[Work to be completed]
Copy, exactly as written, the lines that begin at the one containing "Model this scene" and end at the one containing "from mathutils import Vector, Matrix". Skip any pictures in the data below.

(Records with scene code)
☆ ☆ ☆ ☆
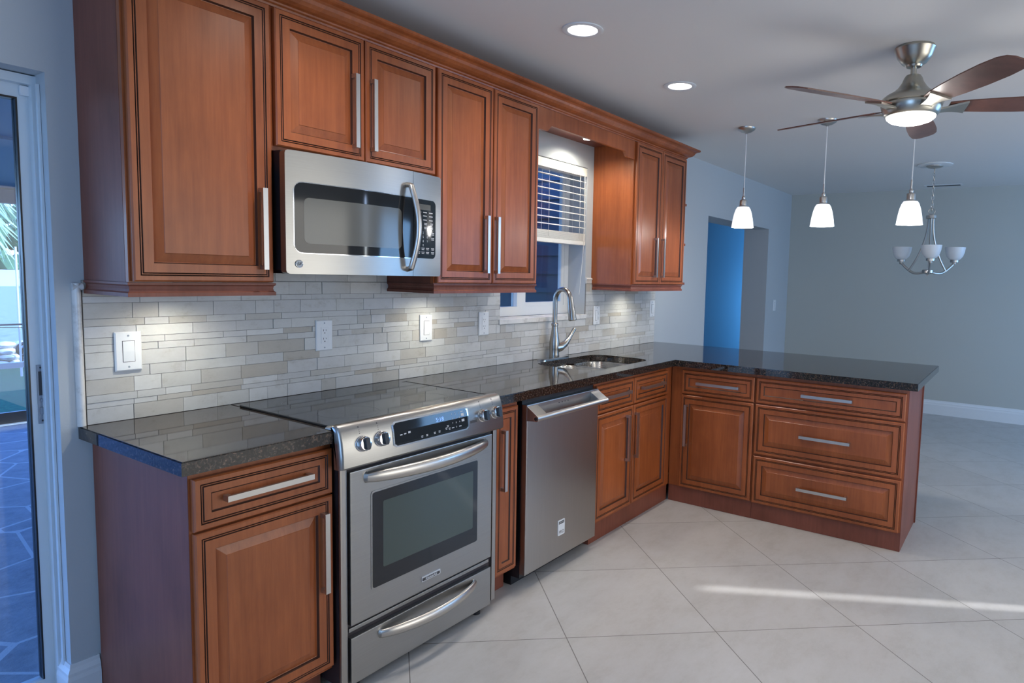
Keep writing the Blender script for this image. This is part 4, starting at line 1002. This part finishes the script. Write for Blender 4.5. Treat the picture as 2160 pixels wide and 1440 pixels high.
# palm with hanging fronds
pl = thing('palm_tree', (1.75, 9.9, 0.3), 'palm tree with long hanging fronds beyond the patio', 'palm tree')
part('trunk', MB().tube([(1.75, 9.9, 0.30), (1.74, 9.9, 1.5), (1.72, 9.9, 2.8), (1.75, 9.9, 3.6)], [0.17, 0.14, 0.13, 0.15], 14), TRUNKM, pl)
rp = random.Random(4)
for k in range(13):
    th = R_(-100 + 200*k/12 + rp.uniform(-8, 8)) if k < 10 else R_(90*k); er = Vector((math.cos(th), math.sin(th), 0)); et = Vector((-math.sin(th), math.cos(th), 0))
    reach = rp.uniform(0.45, 0.95); drop = rp.uniform(1.1, 1.7); p0 = Vector((1.75, 9.9, 3.55)); m = MB(); sp = []
    for i in range(15):
        t = i/14; sp.append(p0 + er*reach*math.sin(min(1, t*1.2)*math.pi/2) + Vector((0, 0, 0.35*math.sin(math.pi*min(1, t*1.6)) - drop*t**1.7)))
    m.tube(sp, [0.02*(1-0.8*i/14) for i in range(15)], 6)
    for i in range(3, 15):
        for s_ in (-1, 1):
            for q_ in range(2):
                b0 = sp[i] + (sp[i]-sp[i-1])*0.5*q_; ln = rp.uniform(0.35, 0.6); d = (et*s_*0.55 + er*0.25 + Vector((0, 0, -0.85)) + Vector((rp.uniform(-.2, .2), rp.uniform(-.2, .2), 0))).normalized(); wv = d.cross(er).normalized()*0.014 if abs(d.dot(er)) < 0.98 else et*0.014
                m.add([b0-wv*0.6, b0+wv*0.6, b0+d*ln*0.6+wv, b0+d*ln, b0+d*ln*0.6-wv, b0+d*ln*0.5+er*0.006], [(0, 1, 2, 5), (0, 5, 4), (5, 2, 3), (4, 5, 3)])
    part('frond', m, PALMM, pl)
# hedge along the far side of the road
hg = MB(); rh = random.Random(8)
for i in range(420):
    x, y, z = rh.uniform(4, 26), rh.uniform(34, 35.6), 1.0+3.4*rh.random()**1.4; s_ = rh.uniform(0.3, 0.6)
    bm = bmesh.new(); bmesh.ops.create_icosphere(bm, subdivisions=1, radius=s_); bm.verts.index_update()
    hg.add([(x+q.co.x*rh.uniform(.7, 1.2), y+q.co.y, z+q.co.z*rh.uniform(.6, 1.1)) for q in bm.verts], [tuple(q.index for q in f.verts) for f in bm.faces]); bm.free()
single('hedge', hg, HEDGEM, (15, 34.6, 1.0), 'tall dark hedge on the far side of the road', 'hedge')
single('sign_pole', MB().tube([(2.135, 8.0, 0.36-0.4), (2.135, 8.0, 1.6)], 0.012, 8), ROADM, (2.135, 8.0, -0.04), 'thin pale pole standing on the lawn beyond the patio', 'pole')
# outside wall of the hall wing, seen through the sink window
sd = MB()
for i in range(15):
    z0 = -0.1+0.17*i
    sd.add([(4.10, 0.25, z0), (4.10, 2.7, z0), (4.10, 0.25, z0+0.17), (4.10, 2.7, z0+0.17), (4.075, 0.25, z0), (4.075, 2.7, z0), (4.095, 0.25, z0+0.17), (4.095, 2.7, z0+0.17)], [(4, 5, 7, 6), (0, 4, 6, 2), (1, 3, 7, 5), (0, 1, 5, 4), (2, 6, 7, 3), (0, 2, 3, 1)])
struct('wall_exterior', sd, SIDINGM)
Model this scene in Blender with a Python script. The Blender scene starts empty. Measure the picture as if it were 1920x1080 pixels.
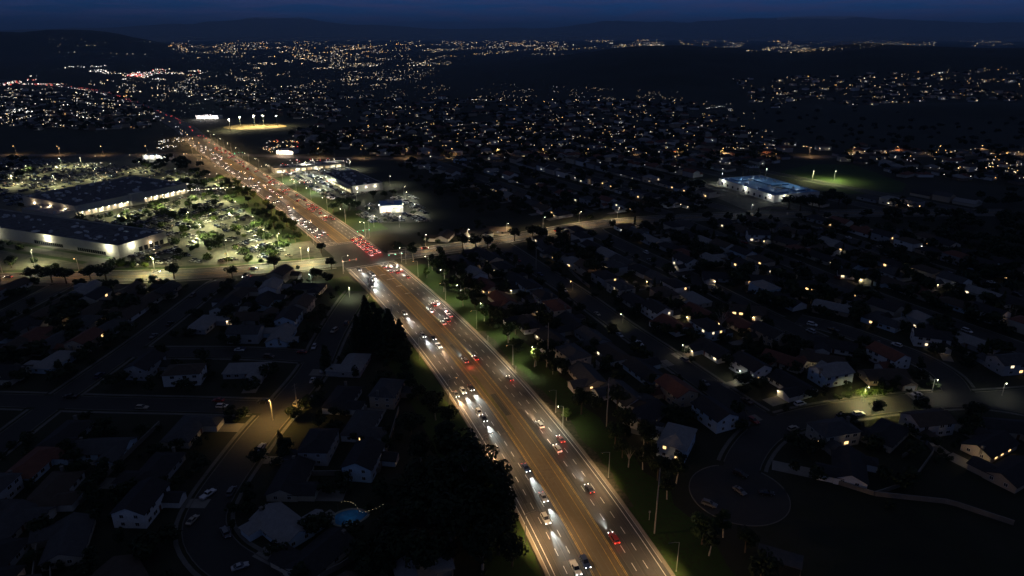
import bpy, math, random
from mathutils import Vector, Matrix

# ------------------------------------------------------------------ camera, sky, exposure
S = bpy.context.scene
COL = S.collection
rnd = random.Random(7)
H, F, HOR = 140.0, 1280.0, 65.0
PITCH = math.atan((540 - HOR) / F)
cam_d = bpy.data.cameras.new('camera'); cam = bpy.data.objects.new('camera', cam_d); COL.objects.link(cam)
cam.location = (0, 0, H); cam.rotation_euler = (math.pi/2 - PITCH, 0, 0)
cam_d.sensor_width = 36; cam_d.lens = 24; cam_d.clip_start = 1; cam_d.clip_end = 150000
S.camera = cam
S.view_settings.view_transform = 'Standard'; S.view_settings.look = 'None'
S.view_settings.exposure = 0.9; S.view_settings.gamma = 1; S.view_settings.use_curve_mapping = False
cy = S.cycles
cy.use_denoising = True; cy.max_bounces = 3; cy.diffuse_bounces = 2; cy.glossy_bounces = 2
cy.transmission_bounces = 2; cy.volume_bounces = 0; cy.transparent_max_bounces = 6
cy.caustics_reflective = False; cy.caustics_refractive = False
cy.sample_clamp_direct = 0; cy.sample_clamp_indirect = 3; cy.use_light_tree = True

W = bpy.data.worlds.new('World'); S.world = W; W.use_nodes = True
wn, wl = W.node_tree.nodes, W.node_tree.links
wn.clear()
SKY_STRENGTH = 0.15
w_out = wn.new('ShaderNodeOutputWorld'); w_bg = wn.new('ShaderNodeBackground')
sky = wn.new('ShaderNodeTexSky'); sky.sky_type = 'NISHITA'; sky.sun_disc = False
sky.sun_elevation = math.radians(0.7); sky.sun_rotation = math.radians(200)
sky.altitude = 200; sky.air_density = 1.0; sky.dust_density = 0.2; sky.ozone_density = 5.0
# after sunset the deep blue of the higher sky reaches down behind the cloud bank to the horizon
tc = wn.new('ShaderNodeTexCoord'); lift = wn.new('ShaderNodeVectorMath'); lift.operation = 'MULTIPLY_ADD'
lift.inputs[1].default_value = (1, 1, .62); lift.inputs[2].default_value = (0, 0, .33)
nrm = wn.new('ShaderNodeVectorMath'); nrm.operation = 'NORMALIZE'
wl.new(tc.outputs['Generated'], lift.inputs[0]); wl.new(lift.outputs[0], nrm.inputs[0]); wl.new(nrm.outputs[0], sky.inputs['Vector'])
mp = wn.new('ShaderNodeMapping'); mp.inputs['Scale'].default_value = (5.0, 5.0, 60)
cn = wn.new('ShaderNodeTexNoise'); cn.inputs['Scale'].default_value = 2.2; cn.inputs['Detail'].default_value = 7; cn.inputs['Roughness'].default_value = 0.58; cn.inputs['Distortion'].default_value = .4
cr = wn.new('ShaderNodeValToRGB'); cr.color_ramp.elements[0].position = 0.40; cr.color_ramp.elements[1].position = 0.62
cr.color_ramp.elements[0].color = (0, 0, 0, 1); cr.color_ramp.elements[1].color = (.95, .95, .95, 1)
mul = wn.new('ShaderNodeMixRGB'); mul.blend_type = 'MIX'; mul.inputs[2].default_value = (.17, .25, .76, 1)
wl.new(tc.outputs['Generated'], mp.inputs['Vector']); wl.new(mp.outputs[0], cn.inputs['Vector'])
# added cloud cover overhead, out of view, greys the ambient light; grows with height
sep = wn.new('ShaderNodeSeparateXYZ'); cov = wn.new('ShaderNodeMapRange'); cov.interpolation_type = 'SMOOTHSTEP'
cov.inputs['From Min'].default_value = .05; cov.inputs['From Max'].default_value = .34; cov.inputs['To Max'].default_value = .85
wl.new(tc.outputs['Generated'], sep.inputs[0]); wl.new(sep.outputs['Z'], cov.inputs['Value'])
added_deck = wn.new('ShaderNodeMixRGB'); added_deck.inputs[2].default_value = (.12, .135, .20, 1)
wl.new(cn.outputs['Fac'], cr.inputs[0]); wl.new(sky.outputs[0], mul.inputs[1]); wl.new(cr.outputs[0], mul.inputs[0])
wl.new(cov.outputs[0], added_deck.inputs[0]); wl.new(mul.outputs[0], added_deck.inputs[1])
wl.new(added_deck.outputs[0], w_bg.inputs['Color']); w_bg.inputs['Strength'].default_value = SKY_STRENGTH
wl.new(w_bg.outputs[0], w_out.inputs['Surface'])

# ------------------------------------------------------------------ helpers
def G(x, y, z=0.0):
    """ground point (at height z) seen at photo pixel x,y (1920x1080)"""
    rx, ru, rf = x - 960.0, 540.0 - y, F
    wy = rf*math.cos(PITCH) + ru*math.sin(PITCH); wz = -rf*math.sin(PITCH) + ru*math.cos(PITCH)
    t = (z - H) / wz
    return Vector((rx*t, wy*t))

def sstep(a, b, x):
    t = min(1, max(0, (x - a) / (b - a))); return t*t*(3 - 2*t)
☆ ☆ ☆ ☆
[The result]
Model this scene in Blender with a Python script. The Blender scene starts empty. Measure the picture as if it were 1920x1080 pixels.
import bpy, math, random
from mathutils import Vector, Matrix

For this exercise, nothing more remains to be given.